Connect the sensors to the Lab-Pro (accelerometer in Ch 1, force sensor in Ch 2), and the Labpro to the computer. Drag the program F300QualitativeAtwood.xmbl from the server to My Documents and open it. Be sure the force sensor switch is on the 10 N setting. Calibrate the force sensor and the accelerometer as described below. Zero the sensors when there is no applied force and no acceleration.
Make measurements to check your predictions for the four cases. First make qualitative measurements (direction of acceleration, size of tension compared to m2 g) then record actual averages as indicated below by using the STAT icon (Statistics under the Examine menu). First drag across a region of interest, then click on the icon. Record the mean and standard deviation (std dev) of the results, using the appropriate number of significant figures.
Analysis
Compare your predictions to the measurements. Resolve any differences.
In Case 1, did the value of the acceleration match the prediction?
In Case 1, did the tension have its expected value?
Compare the values of the acceleration in Cases 2, 4a, and 4b. Are they equal?
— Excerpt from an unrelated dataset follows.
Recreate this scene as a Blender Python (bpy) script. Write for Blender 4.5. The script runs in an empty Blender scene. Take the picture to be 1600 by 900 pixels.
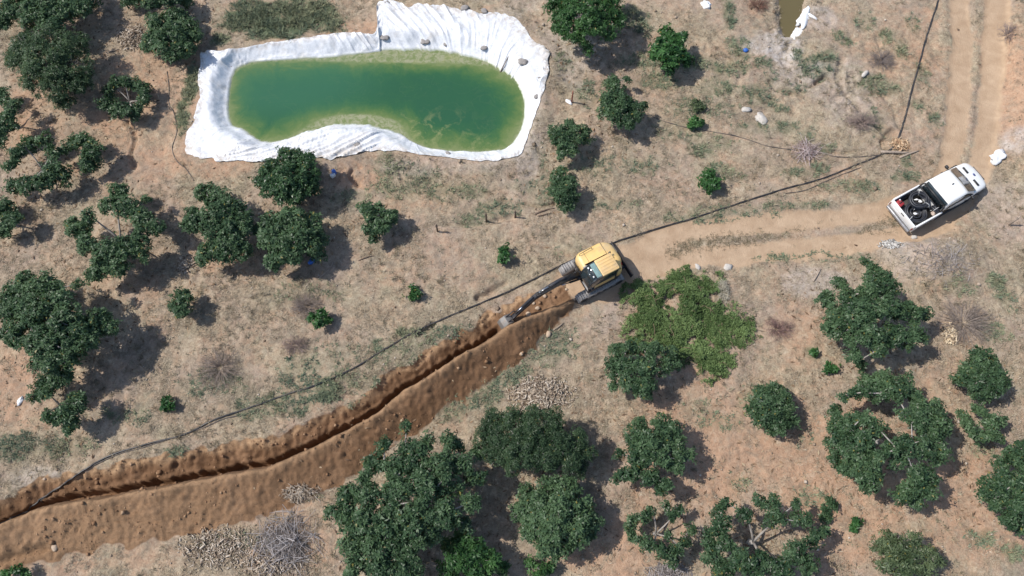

Compare the tensions in Cases 2, 4a, and 4b. Are they equal?
Compare the accelerations in Case 3 and Case 2. Is the result what you would expect?
Compare the tensions in Case 3 and Case 2. Is the result what you would expect?
Calibration: Under the Experiment menu, Calibrate, and choose the sensor.
Force sensor: Hold the sensor vertically with no mass attached so that the force is zero, and enter that value. Then hang a mass of about 500 grams (remember to include the mass of the hanger!) and enter the weight of the hanging mass. Recall that W = m g.
Accelerometer: Hold the accelerometer so arrow points vertically up, and enter the gravitational acceleration of +9.8 m/s2. Reverse the accelerometer so that the arrow points down. Enter -9.8 m/s2.